Parmi les différentes raisons qui expliquent les départs à cette période, on peut citer les suivantes :

 La faillite des destinations de prédilection comme la France et la Côte d’Ivoire et le gonflement de la masse des candidats au départ,

 L’essoufflement des réseaux ethniques et confrériques organisateurs des départs vers l’étranger,

 La monétarisation accrue des réseaux de départ,

 La crise des économies locales et nationales et le gonflement de la masse des candidats dans les villes,

 La faillite du secteur de la pêche dont les actifs sont les principaux organisateurs des départs,

 Le soutien financier et moral des femmes mères de famille des candidats au départ,

 La concurrence accrue dans le secteur du commerce, avec la présence des chinois à Dakar, par exemple, rendant difficile le passage du commerce ambulant au commerce en magasin,

 La fermeture en septembre-octobre 2005 de Ceuta et Melilla, les enclaves espagnoles en terre marocaine, et la traversée de plus en plus périlleuse du désert du Sahara depuis la mise en place de FRONTEX en 2004,

 L’engouement des jeunes après les appels téléphoniques et les envois financiers des premiers migrants arrivés en Espagne en 2005.

La médiatisation à outrance de la filière des pirogues, qualifiée de clandestine (mais toutes les autres le sont aussi) développe l’attrait des candidats au départ mais la rend plus précaire face au renforcement de la surveillance des côtes et des frontières.
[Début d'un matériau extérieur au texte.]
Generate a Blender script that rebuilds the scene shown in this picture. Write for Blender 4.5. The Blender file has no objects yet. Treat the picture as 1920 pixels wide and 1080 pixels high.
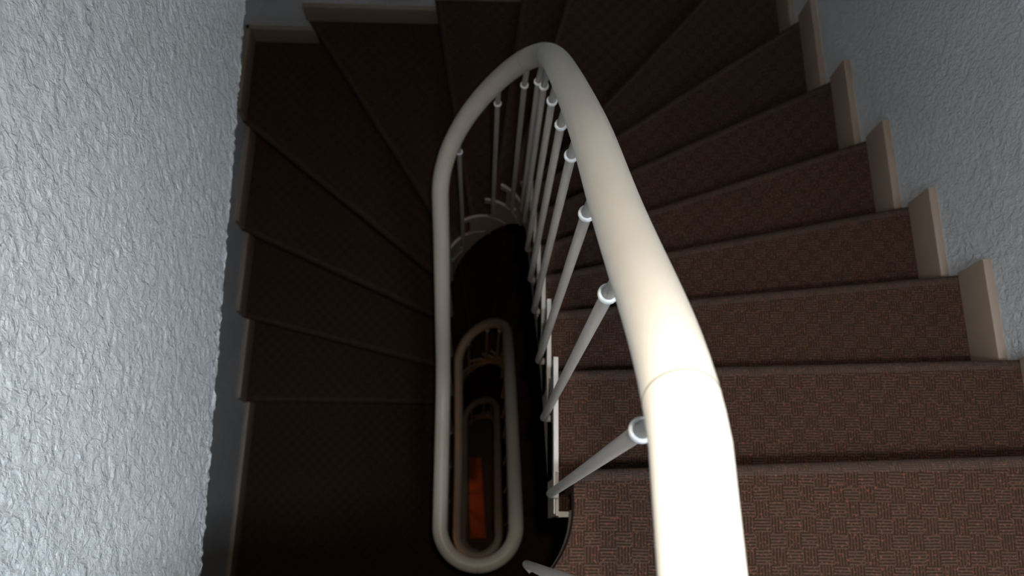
import bpy, bmesh, math, random
from mathutils import Vector, Matrix, noise
C = bpy.context.scene.collection
random.seed(4)

# ------------------------------------------------------------------ camera
F_PX = 1940.0                       # focal length in pixels of a 1920 wide frame
CAM_H = 1.6                         # above the top landing
NADIR = (896.0, 1020.0)             # where plumb lines meet in the frame
YV = 1026.0
Zc = -Vector((NADIR[0]-960, 540-NADIR[1], -F_PX)).normalized()
b_ = -((YV-960)*Zc.x - F_PX*Zc.z)/Zc.y
Yc = Vector((YV-960, b_, -F_PX)).normalized()
Xc = Yc.cross(Zc)
cam_d = bpy.data.cameras.new('camera')
cam_d.sensor_width = 36.0
cam_d.lens = 36.0*F_PX/1920.0
cam_d.clip_start = 0.02
cam_d.dof.use_dof = True
cam_d.dof.focus_distance = 1.15
cam_d.dof.aperture_fstop = 9.0
cam = bpy.data.objects.new('camera', cam_d)
R3 = Matrix(((Xc.x, Xc.y, Xc.z), (Yc.x, Yc.y, Yc.z), (Zc.x, Zc.y, Zc.z)))
cam.matrix_world = Matrix.Translation((0, 0, CAM_H)) @ R3.to_4x4()
C.objects.link(cam)
bpy.context.scene.camera = cam

# ------------------------------------------------------------------ light and exposure
w = bpy.data.worlds.new('world'); bpy.context.scene.world = w
w.use_nodes = True
w.node_tree.nodes['Background'].inputs[0].default_value = (0.5, 0.62, 0.8, 1)
w.node_tree.nodes['Background'].inputs[1].default_value = 0.15
vs = bpy.context.scene.view_settings
vs.view_transform = 'Standard'; vs.look = 'None'; vs.exposure = 0.0; vs.gamma = 1.0
vs.use_curve_mapping = False

def lamp(name, typ, loc, energy, color, **kw):
    d = bpy.data.lights.new(name, typ); d.energy = energy; d.color = color
    for k, v in kw.items():
        if k != 'aim': setattr(d, k, v)
    o = bpy.data.objects.new(name, d); o.location = loc; C.objects.link(o)
    if 'aim' in kw:
        o.rotation_euler = (Vector(kw['aim'])-Vector(loc)).to_track_quat('-Z', 'Y').to_euler()
    return o
# the camera's own flash, a hand's width from the lens
lamp('camera_flash', 'SPOT', (0.045, 0.05, CAM_H+0.03), 45.0, (1.0, 0.885, 0.765),
     shadow_soft_size=0.012, spot_size=math.radians(95), spot_blend=1.0, aim=(0.16, 0.30, 0.0))
# added blueish daylight, sent through a made-up skylight over the top landing
lamp('added_daylight_fill', 'AREA', (0.52, -0.23, 2.58), 108.0, (0.84, 0.92, 1.0), shape='RECTANGLE',
     size=0.66, size_y=0.30, aim=(0.52, -0.23, 0.0))
# warm lamp of the entrance hall, three storeys down
lamp('hall_lamp_light', 'POINT', (-0.30, 0.45, -7.95), 0.7, (1.0, 0.42, 0.13), shadow_soft_size=0.06)
lamp('landing_lamp_light', 'POINT', (-0.75, -0.45, -4.6), 1.3, (1.0, 0.42, 0.13), shadow_soft_size=0.06)

# ------------------------------------------------------------------ materials
def mat(name):
    m = bpy.data.materials.new(name); m.use_nodes = True
    nt = m.node_tree; return m, nt, nt.nodes, nt.links, nt.nodes['Principled BSDF']
def N(nodes, t, **kw):
    n = nodes.new(t)
    for k, v in kw.items(): setattr(n, k, v)
    return n
def math_n(nt, op, a, b=None, c=None):
    n = nt.nodes.new('ShaderNodeMath'); n.operation = op
    for i, v in enumerate((a, b, c)):
        if v is None: continue
        if isinstance(v, (int, float)): n.inputs[i].default_value = v
        else: nt.links.new(v, n.inputs[i])
    return n.outputs[0]

def stucco(name, col, bump=1.0, scale=1.0):
    m, nt, nd, lk, bs = mat(name)
    bs.inputs['Roughness'].default_value = 0.55
    geo = N(nd, 'ShaderNodeNewGeometry')
    mp = N(nd, 'ShaderNodeMapping'); mp.inputs['Scale'].default_value = (1.0, 1.0, 0.62)
    lk.new(geo.outputs['Position'], mp.inputs['Vector'])
    def plateau(sc, lo, hi, dist):
        n = N(nd, 'ShaderNodeTexNoise'); n.inputs['Scale'].default_value = sc*scale; n.inputs['Detail'].default_value = 4
        n.inputs['Roughness'].default_value = 0.6; n.inputs['Distortion'].default_value = dist
        lk.new(mp.outputs[0], n.inputs['Vector'])
        r = N(nd, 'ShaderNodeMapRange'); r.interpolation_type = 'SMOOTHSTEP'
        r.inputs['From Min'].default_value = lo; r.inputs['From Max'].default_value = hi
        lk.new(n.outputs['Fac'], r.inputs['Value']); return r.outputs[0]
    vo = N(nd, 'ShaderNodeTexVoronoi', feature='F1'); vo.inputs['Scale'].default_value = 130*scale
    lk.new(mp.outputs[0], vo.inputs['Vector'])
    h = math_n(nt, 'ADD', math_n(nt, 'MULTIPLY', plateau(58, 0.44, 0.56, 0.6), 0.55), math_n(nt, 'MULTIPLY', plateau(120, 0.42, 0.60, 0.9), 0.45))
    h = math_n(nt, 'ADD', h, math_n(nt, 'MULTIPLY', vo.outputs['Distance'], -0.35))
    h = math_n(nt, 'ADD', h, math_n(nt, 'MULTIPLY', plateau(330, 0.3, 0.7, 0.3), 0.28))
    bp = N(nd, 'ShaderNodeBump'); bp.inputs['Strength'].default_value = 0.9*min(1, bump); bp.inputs['Distance'].default_value = 0.0021*bump
    lk.new(h, bp.inputs['Height']); lk.new(bp.outputs[0], bs.inputs['Normal'])
    ns = N(nd, 'ShaderNodeTexNoise'); ns.inputs['Scale'].default_value = 2.2; lk.new(geo.outputs['Position'], ns.inputs['Vector'])
    mx = N(nd, 'ShaderNodeMixRGB'); mx.inputs[1].default_value = (*col, 1); mx.inputs[2].default_value = (col[0]*.86, col[1]*.87, col[2]*.88, 1)
    lk.new(ns.outputs['Fac'], mx.inputs[0]); lk.new(mx.outputs[0], bs.inputs['Base Color'])
    return m

def carpet(name='basket_weave_carpet', wear_sheen=0.0):
    m, nt, nd, lk, bs = mat(name)
    bs.inputs['Roughness'].default_value = 0.95
    bs.inputs['Specular IOR Level'].default_value = 0.08
    bs.inputs['Sheen Weight'].default_value = 0.02; bs.inputs['Sheen Roughness'].default_value = 0.5
    bs.inputs['Sheen Tint'].default_value = (0.9, 0.7, 0.6, 1)
    geo = N(nd, 'ShaderNodeNewGeometry'); sp = N(nd, 'ShaderNodeSeparateXYZ'); lk.new(geo.outputs['Position'], sp.inputs[0])
    dn = N(nd, 'ShaderNodeTexNoise'); dn.inputs['Scale'].default_value = 9; lk.new(geo.outputs['Position'], dn.inputs['Vector'])
    ds = N(nd, 'ShaderNodeSeparateColor'); lk.new(dn.outputs['Color'], ds.inputs[0])
    S = 0.0235
    u = math_n(nt, 'DIVIDE', math_n(nt, 'ADD', sp.outputs[0], math_n(nt, 'MULTIPLY', ds.outputs[0], 0.006)), S)
    v0 = math_n(nt, 'SUBTRACT', sp.outputs[1], sp.outputs[2])
    v = math_n(nt, 'DIVIDE', math_n(nt, 'ADD', v0, math_n(nt, 'MULTIPLY', ds.outputs[1], 0.006)), S)
    chk = math_n(nt, 'FLOORED_MODULO', math_n(nt, 'ADD', math_n(nt, 'FLOOR', u), math_n(nt, 'FLOOR', v)), 2.0)
    def stripe(x, n):
        return math_n(nt, 'ADD', math_n(nt, 'MULTIPLY', math_n(nt, 'SINE', math_n(nt, 'MULTIPLY', x, 2*math.pi*n)), 0.5), 0.5)
    mixs = N(nd, 'ShaderNodeMix'); mixs.data_type = 'FLOAT'
    lk.new(chk, mixs.inputs[0]); lk.new(stripe(u, 5), mixs.inputs[2]); lk.new(stripe(v, 5), mixs.inputs[3])
    base = N(nd, 'ShaderNodeMixRGB'); base.inputs[1].default_value = (0.042, 0.0240, 0.0155, 1); base.inputs[2].default_value = (0.052, 0.0325, 0.0225, 1)
    lk.new(chk, base.inputs[0])
    st = N(nd, 'ShaderNodeMixRGB'); st.inputs[1].default_value = (0.019, 0.0095, 0.0062, 1)
    lk.new(mixs.outputs[0], st.inputs[0]); lk.new(base.outputs[0], st.inputs[2])
    # orange and grey flecks
    fl = N(nd, 'ShaderNodeTexNoise'); fl.inputs['Scale'].default_value = 240; lk.new(geo.outputs['Position'], fl.inputs['Vector'])
    cr = N(nd, 'ShaderNodeValToRGB'); cr.color_ramp.elements[0].position = 0.56; cr.color_ramp.elements[1].position = 0.72
    cr.color_ramp.elements[0].color = (0, 0, 0, 1); cr.color_ramp.elements[1].color = (1, 1, 1, 1)
    lk.new(fl.outputs['Fac'], cr.inputs[0])
    fm = N(nd, 'ShaderNodeMixRGB'); fm.inputs[2].default_value = (0.13, 0.042, 0.026, 1)
    lk.new(cr.outputs[0], fm.inputs[0]); lk.new(st.outputs[0], fm.inputs[1])
    wm = N(nd, 'ShaderNodeMixRGB'); wm.inputs[0].default_value = wear_sheen; wm.inputs[2].default_value = (0.075, 0.055, 0.043, 1)
    lk.new(fm.outputs[0], wm.inputs[1]); lk.new(wm.outputs[0], bs.inputs['Base Color'])
    bp = N(nd, 'ShaderNodeBump'); bp.inputs['Strength'].default_value = 0.6; bp.inputs['Distance'].default_value = 0.0015
    lk.new(math_n(nt, 'ADD', mixs.outputs[0], math_n(nt, 'MULTIPLY', fl.outputs['Fac'], 0.7)), bp.inputs['Height']); lk.new(bp.outputs[0], bs.inputs['Normal'])
    return m

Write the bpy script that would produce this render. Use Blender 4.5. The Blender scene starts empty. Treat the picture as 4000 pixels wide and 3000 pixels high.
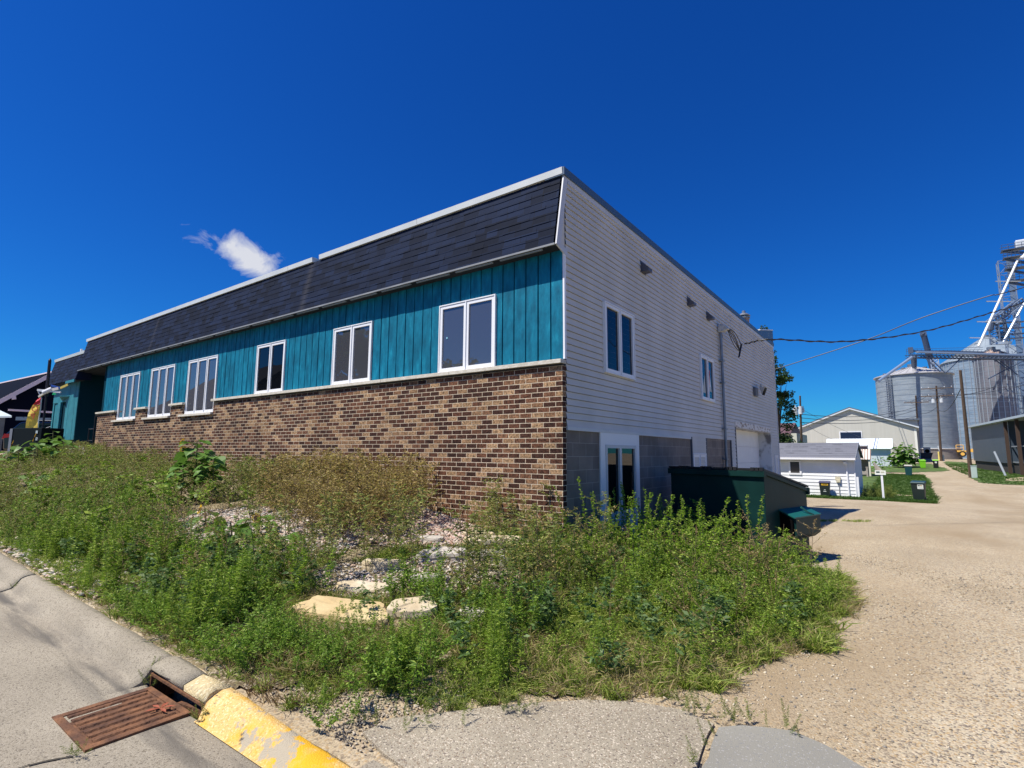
import bpy, math, random
import numpy as np
from mathutils import Matrix, Vector
random.seed(7); rng = np.random.default_rng(7)
C = bpy.context.scene.collection
R = math.radians

# ------------------------------------------------------------------ camera
SC = bpy.context.scene
CAMP = np.array([3.93135837, -6.65738349, 1.65])
CR = np.array([[0.80520448, 0.07128971, 0.58869646], [0.59296567, -0.10704185, -0.7980813], [0.00612018, 0.99169543, -0.12846293]])
cd = bpy.data.cameras.new('camera'); cam = bpy.data.objects.new('camera', cd); C.objects.link(cam)
cd.sensor_width = 36; cd.lens = 18.6544; cd.clip_start = .05; cd.clip_end = 3000
m4 = Matrix.Identity(4)
for i in range(3):
    for j in range(3): m4[i][j] = CR[i][j]
    m4[i][3] = CAMP[i]
cam.matrix_world = m4
SC.camera = cam

def at(px, py, d):
    """world point seen at photo pixel (4000 wide) at depth d"""
    v = CR @ np.array([px - 2000., 1500. - py, -2072.7]) * d / 2072.7
    return CAMP + v

# ------------------------------------------------------------------ light
SUN_EL, SUN_AZ = 59., 212.      # azimuth clockwise from +Y
SC.view_settings.view_transform = 'Standard'; SC.view_settings.look = 'None'
SC.view_settings.exposure = 0.48; SC.view_settings.gamma = 1.0
w = bpy.data.worlds.new('World'); SC.world = w; w.use_nodes = True
nt = w.node_tree; nt.nodes.clear()
def NN(t, typ, **k):
    n = t.nodes.new(typ)
    for a, b in k.items(): setattr(n, a, b)
    return n
wo = NN(nt, 'ShaderNodeOutputWorld'); bg = NN(nt, 'ShaderNodeBackground')
sky = NN(nt, 'ShaderNodeTexSky', sky_type='NISHITA', sun_disc=False)
sky.sun_elevation = R(SUN_EL); sky.sun_rotation = R(SUN_AZ); sky.altitude = 0; sky.air_density = 1.0; sky.dust_density = .3; sky.ozone_density = 3.0
SKY_STRENGTH = 0.056
hsv = NN(nt, 'ShaderNodeHueSaturation'); hsv.inputs['Hue'].default_value = .515; hsv.inputs['Saturation'].default_value = 1.25; hsv.inputs['Value'].default_value = 1.0
nt.links.new(sky.outputs[0], hsv.inputs['Color'])
tint = NN(nt, 'ShaderNodeMix', data_type='RGBA', blend_type='MULTIPLY'); tint.inputs[0].default_value = 1; tint.inputs[7].default_value = (.15, .86, 1.50, 1); nt.links.new(hsv.outputs['Color'], tint.inputs[6])
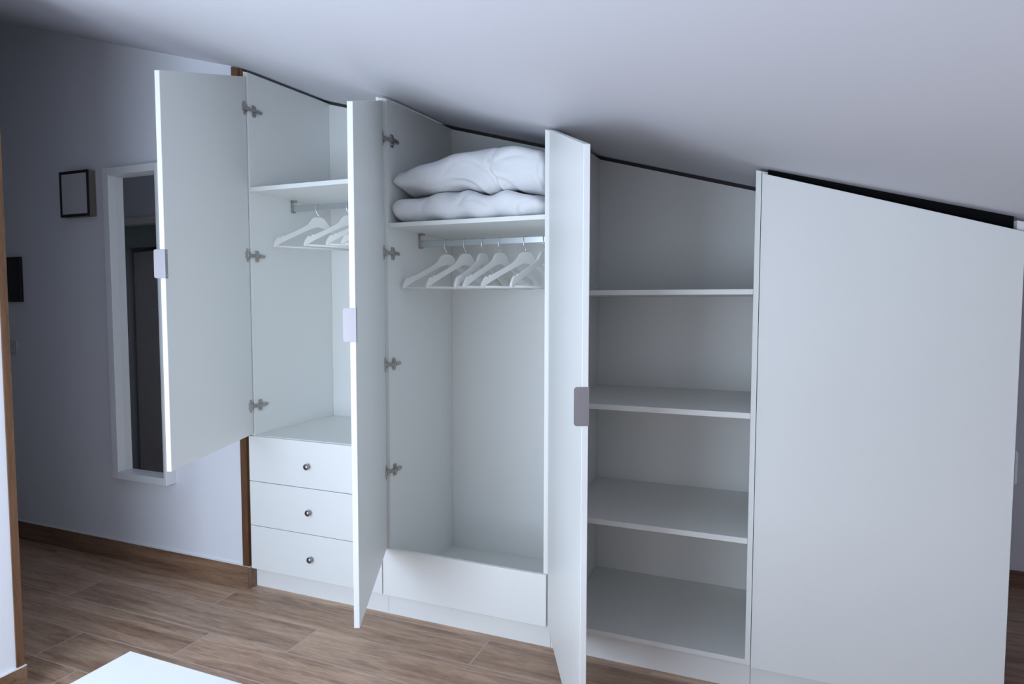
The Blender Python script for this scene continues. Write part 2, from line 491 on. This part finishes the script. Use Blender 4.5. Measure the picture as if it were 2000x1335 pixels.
# doors
def door(k, hx, hy, ang, wid, zb, zt, slope, hz, hinges):
    t = math.radians(ang)
    def W(lx, ly, z):     # door local (along width, thickness towards room negative) -> world
        return Vector((hx + lx * math.cos(t) + ly * math.sin(t), hy - lx * math.sin(t) + ly * math.cos(t), z))
    b = MB()
    b.hexa([(0, -T, zb), (wid, -T, zb), (wid, 0, zb), (0, 0, zb),
            (0, -T, zt), (wid, -T, zt - slope * wid), (wid, 0, zt - slope * wid), (0, 0, zt)])
    b.xform(lambda v: W(v.x, v.y, v.z))
    d_ = b.build('door', 'lam', U[k], bevel=0.0012, segs=1)
    # edge pull: plate over the free edge, flange with two screws on the inner face
    z0, z1 = hz
    r = 0.009
    out = T + 0.024
    poly = [(wid + 0.0003, 0.002, z0), (wid + 0.0003, 0.002, z1)]
    for i in range(7):
        a_ = PI / 2 * i / 6
        poly.append((wid + 0.0003, -out + r - r * math.sin(a_), z1 - r + r * math.cos(a_)))
    for i in range(7):
        a_ = PI / 2 * i / 6
        poly.append((wid + 0.0003, -out + r - r * math.cos(a_), z0 + r - r * math.sin(a_)))
    h = MB()
    h.prism(poly, (0, 0, 0), (0.002, 0, 0))
    h.box(wid - 0.016, wid + 0.0003, 0.0003, 0.002, z0, z1)
    h.xform(lambda v: W(v.x, v.y, v.z))
    h.build('handle', 'steel', d_, bevel=0.0004, segs=1)
    if k < 2:
        for zz in (z0 + 0.012, z1 - 0.012):
            s = MB().lathe([(0, 0.0028), (0.0008, 0.0028), (0.0012, 0.0015)], (wid - 0.008, 0.002, zz), (0, 1, 0), 10)
            s.xform(lambda v: W(v.x, v.y, v.z))
            s.build('screw', 'chrome', d_)
    # concealed hinges
    for z in hinges:
        g = MB()
        cup = MB()
        # plate on the door's inner face
        g.box(0.014, 0.034, 0.0002, 0.003, z - 0.033, z + 0.033)
        g.box(0.006, 0.046, 0.0003, 0.006, z - 0.017, z + 0.017)
        g.xform(lambda v: W(v.x, v.y, v.z))
        xi = INL[k]
        y = 0.036
        # mounting cross on the side panel
        g.box(xi + 0.0002, xi + 0.004, y - 0.010, y + 0.012, z - 0.031, z + 0.027)
        g.box(xi + 0.003, xi + 0.009, y - 0.008, y + 0.009, z - 0.024, z + 0.020)
        # arm along the panel and its adjusting end
        g.box(xi + 0.008, xi + 0.017, y - 0.014, y + 0.030, z - 0.009, z + 0.007)
        g.box(xi + 0.002, xi + 0.013, y + 0.014, y + 0.048, z - 0.008, z + 0.006)
        g.lathe([(0, 0.0045), (0.002, 0.0045)], (xi + 0.017, y + 0.004, z - 0.001), (1, 0, 0), 10)
        g.lathe([(0, 0.004), (0.0025, 0.004)], (xi + 0.013, y + 0.036, z - 0.001), (1, 0, 0), 10)
        g.lathe([(0, 0.004), (0.0015, 0.004)], (xi + 0.009, y, z + 0.014), (1, 0, 0), 8)
        g.lathe([(0, 0.004), (0.0015, 0.004)], (xi + 0.009, y, z - 0.018), (1, 0, 0), 8)
        # link from the cup to the arm
        p0 = W(0.024, 0.004, 0)
        p1 = Vector((xi + 0.013, y - 0.012, 0))
        dv = (p1 - p0)
        nn = Vector((-dv.y, dv.x, 0)).normalized() * 0.003
        g.hexa([(*(p0 + nn).xy, z - 0.009), (*(p0 - nn).xy, z - 0.009), (*(p1 - nn).xy, z - 0.009), (*(p1 + nn).xy, z - 0.009),
                (*(p0 + nn).xy, z + 0.007), (*(p0 - nn).xy, z + 0.007), (*(p1 - nn).xy, z + 0.007), (*(p1 + nn).xy, z + 0.007)])
        g.build('hinge', 'nickel', d_, bevel=0.0007, segs=1)
    return d_

door(0, 0.022, -0.004, 69.8, 0.752, 0.827, 2.640, 0.318, (1.599, 1.713), (2.480, 1.746, 0.975))
door(1, 0.831, -0.004, 64.2, 0.766, 0.348, 2.428, 0.318, (1.367, 1.485), (2.255, 1.737, 1.219, 0.713))
door(2, 1.656, -0.004, 64.0, 0.775, 0.1205, 2.213, 0.322, (1.136, 1.253), (2.02, 1.55, 0.95, 0.36))
door(3, 2.4555, -0.0008, 0.0, 0.787, 0.1205, 1.974, 0.309, (0.917, 1.026), ())

# near-black strip standing in for shade in the gap above the closed door
q = MB()
q.hexa([(x, y, z) for k_ in (0, 1) for x, y, z in
        [(xx, yy, (2.02 - 0.309 * (xx - 2.4555) - 0.075) if k_ == 0 else ceil_z(xx, yy) - 0.0005) for xx, yy in ((2.475, 0.03), (3.224, 0.03), (3.224, 0.045), (2.475, 0.045))]])
q.build('gap_seal', 'gapdark', U[3])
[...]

En même temps, cette filière coûte cher (environ 500 000 FCFA pour un revenu mensuel moyen de 40 000 CFA soit 762 € pour un revenu de 61 €) et n’est donc accessible qu’avec l’aide de la famille, voire même du village, ou bien elle concerne les moins pauvres, tout autant attirés par le mirage, même s’ils ont un travail.

Reste enfin à parler d’une autre destination apparue lorsque l’Europe a commencé à fermer ses frontières dans les années 1980 : le rêve américain.
Dans un premier temps, cette migration était alternante. Il s’agissait de commerçants de l’important marché de Sandaga à Dakar venus s’approvisionner en matériel électronique, revendu ensuite sur ce même marché. Ils arrivaient à New York avec des produits africains vendus à la sauvette, qui assuraient une partie de leurs achats de petit matériel.
Cette migration a évolué, soutenue par la confrérie mouride, elle est devenue une migration sédentaire, d’abord majoritairement masculine mais avec des effectifs féminins croissants. Grâce à l’appui des Mourides qui apportent l’aide financière nécessaire à l’insertion résidentielle ou professionnelle, les migrants, souvent issus de milieux pauvres, avec une éducation essentiellement coranique, réussissent dans beaucoup de corps de métier : chauffeurs de taxi à Harlem ou Brooklyn, marchands ambulants ou commerçants sédentaires, employés de restaurant, ou coiffeuses pour les femmes.

En tout état de cause, le constat est toujours le même : la migration vise toujours à satisfaire les besoins des pays d’accueil sans jamais se préoccuper de l’intérêt des pays de départ.

Le Sénégal, plaque tournante des migrations ouest africaines

Malgré tous ces obstacles, le Sénégal, dont la situation fait la fenêtre de l’Afrique de l’Ouest sur l’Atlantique, reste une plaque tournante des migrations :

 Terre d’immigration comme le prouvent les fortes communautés de Guinéens (Guinée Bissau et Conakry), de Maliens, de Gambiens et de Mauritaniens. Les Marocains, les Libanais et les Français représentent 15% de la population immigrée. Ils sont habituellement des hommes d’affaires. Récemment s’y sont ajoutés les Chinois en nombre croissant, particulièrement dans le commerce dakarois.

 Terre d’émigration, dorénavant, puisque le pays est traversé par des migrations de transit et doit concilier l’inconciliable entre, d’une part, le respect des dispositions de libre circulation au sein de la CEDEAO, qui se traduit par la libre entrée sur le territoire sénégalais de tout Ouest-Africain détenteur d’une pièce d’identité en cours de validité et, d’autre part, les décisions de certains pays de l’espace Schengen qui l’obligent à retenir sur son territoire des ressortissants ouest-africains en transit et à en assumer toute la charge économique et sociale. Cette situation favorise l’implantation et le développement sur le territoire sénégalais des réseaux de trafic illicite de migrants liés au crime organisé. Les migrants « en panne » sont autant de candidats à l’émigration clandestine.

 Terre d’émigration enfin car reste très fort le « désir de l’Ailleurs ». L’imaginaire et la subjectivité construits sur la parole de celui qui revient, figure de la réussite, favorisent les départs, conçus aussi comme un rite de passage vers la maturité.